Robinson Cano is a proud man, and while he has repeatedly stated that Van Slyke's comments had no effect on them, that is not the truth. These things burn all of us, each and everyone. No one likes to hear someone speaking negatively about us in public, particularly when the culture makes that kind of public sharing seem like a violation of trust. It burned Cano, and festered within him. Today, finally, he decided to say something about it to Mike Salk and Brock Huard of 710 ESPN.

The incident cited revolves around Cano offering a piece of hitting advice to Brad Miller, and a follow up conversation between Cano and Van Slyke that went something like this:

"Andy came into my locker. 'Hey, I wanna talk to you.' I said, 'Oh, yeah, go ahead, Andy, what's up?' He was like, 'I'm gonna play the bad guy.' I said, 'Bad guy of what? What happened?' (Van Slyke said) 'I know you talked to Miller, but I mean, you know, he's a guy that you cannot say anything.' I said, 'I didn't say anything to him. I just said what is good for the team.' He said, 'Yeah, yeah, yeah, I get it, but when it comes to hitting don't talk to him.' I said, 'That's how you feel like it, perfect.' After that day..."

Now, a few things about this:

  • The first instinct here is to take Cano's side. He's the star, he's the one that's still a Mariner, and the one that will be a Mariner for eight more seasons, almost certainly no matter what. However, it's important to recognize that these words from Cano are A) biased from his view and B) colored by a lot of emotion.
  • Foremost for me this anecdote speaks fundamentally to how broken the layers and levels of communication were in and around the 2015 Mariners' clubhouse. A team leader offers a younger player hitting advice, and later a coach tells that leader he's not allowed to offer advice to that young player. Whatever the motivation, it's easy to see how Cano was non-plussed by Van Slyke's direction.

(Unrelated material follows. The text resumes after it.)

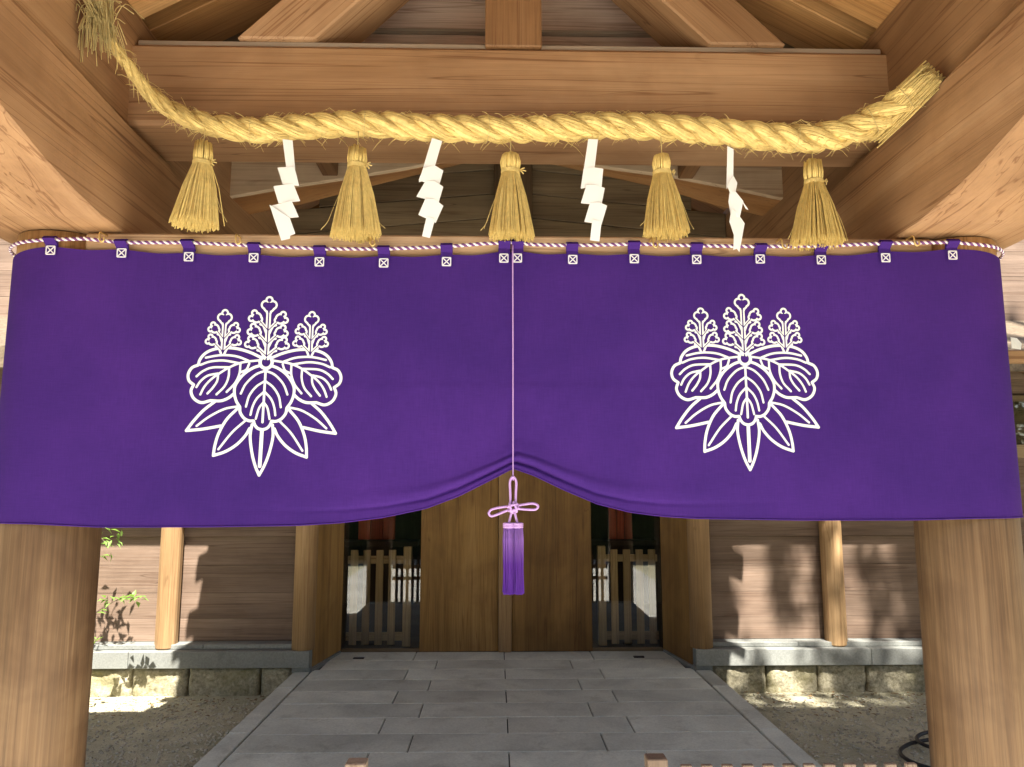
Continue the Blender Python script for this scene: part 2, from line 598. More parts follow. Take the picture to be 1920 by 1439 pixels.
# lower side beams: a long bearer on the pillars whose front end rises to a slim nose
low = [(7.0, 2.605), (3.0, 2.605), (2.78, 2.612), (2.6, 2.637), (2.42, 2.672), (2.24, 2.722), (2.05, 2.775), (1.8, 2.84), (1.4, 2.93), (.9, 3.0),
       (.9, 3.185), (1.6, 3.15), (2.3, 3.103), (2.9, 3.068), (3.5, 3.045), (7.0, 3.035)]
upz = 3.03
for s in (-1, 1):
    rotY = Matrix.Rotation(R(90), 3, 'Z')
    prism('side_beam', low, 'x', s * 1.585, s * 2.13, WX, porch, rotY, .008)
    box('upper_side_beam', sorted((s * 1.625, s * 2.04)), (.62, 7.0), (upz, 3.62), WX, porch, .008, rotY)
box('cross_beam', (-1.66, 1.66), (3.0, 3.385), (3.10, 3.465), WX, porch, .016)
box('cap_board', (-1.615, 1.615), (3.022, 3.36), (3.467, 3.492), WGREY, porch, .003)
box('king_post', (-.122, .122), (2.992, 3.20), (3.4665, 4.62), wood('king_post_wood', 'z', (.16, .075, .03), (.23, .118, .05), (.29, .16, .075)), porch, .006)
for s in (-1, 1):
    rot = Matrix.Rotation(R(-44.6 if s < 0 else 44.6), 3, 'Y')
    prism('strut', [(s * 1.19, 3.4935), (s * .855, 3.4935), (s * .125, 4.215), (s * .125, 4.545)], 'y', 2.998, 3.27, WX, porch, rot, .008)
# arched beam behind the cross beam: face colour lightened for bounce light, honey underside
fr = [(-1.66, 3.252), (-1.3, 3.322), (-.97, 3.376), (-.62, 3.440), (-.3, 3.51), (0, 3.535), (.3, 3.51), (.62, 3.455), (.97, 3.408), (1.3, 3.345), (1.68, 3.262)]
bk = [(x, z + .018 + .10 * max(0, 1 - (x / 1.35) ** 2)) for x, z in fr]
prism('arched_beam', fr + [(1.7, 4.0), (-1.66, 4.0)], 'y', 4.2, 4.24, WPALEB, porch, None, .003)
prism('arch_soffit', fr + [(1.68, 3.9), (-1.66, 3.9)], 'y', 4.243, 4.55, wood('soffit_wood', 'x', (.20, .09, .03), (.30, .145, .05), (.37, .20, .08), fine=.5), porch, None, .003, pts_b=bk + [(1.68, 3.9), (-1.66, 3.9)])
for s in (-1, 1):
    box('ceiling_joist', (s * 1.045 - .045, s * 1.045 + .045), (3.39, 4.195), (3.385, 3.52), wood('joist_wood_%s' % ('a' if s < 0 else 'b'), 'y', (.15, .075, .03), (.21, .11, .045), (.27, .15, .07)), porch, .005)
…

    I don't know all the context here, I don't know what happened before or after Cano's referenced events, but there's a lot of things here that are the kinds of things you and I deal with at our jobs, between our coworkers and bosses. Human beings are fickle, proud, confusing and inconsistent. I don't want to speculate on what could have led to this point, because Cano has offered only the smallest insight into the situation. But I can imagine how a complex social environment like a major league clubhouse, with its various hierarchies, traditions, and pay scales could quickly devolve into a nightmare without strong, clear communication. The 2015 Mariners very clearly did not have that.
  • This is, as I said, far from the whole story of everything that happened between Cano and Van Slyke that led to such a fractured and poisonous relationship. What this sounds like is the first breaking point, the moment when player and coach first butted heads and left a gap in the conversation wide enough for all of the elements of time and personality to widen into a gaping fissure. These things are never one person's fault, regardless of Van Slyke's poor choice in sharing them on the radio.
  • What does this say about Robinson Cano? It says that he hears you, and me, and everyone who doubts him, calls him overpaid, or questions his defense at second. We may all be right to say those things. He is overpaid, and his defense at second is a concern, particularly past 2016. But while Cano always appears to be smiling, shrugging, and doing an excellent job of not letting his detractors get to him, he hears it. He hears you, and me, and he remembers it all. 

    As always, with 97% of all clubhouse issues, frustrations with critics, and other baseball meets real life minutia, none of it matters as soon as the Mariners are in first in early July and Robinson Cano is the American League starting second baseman. Just win Robbie, and all you'll hear are cheers.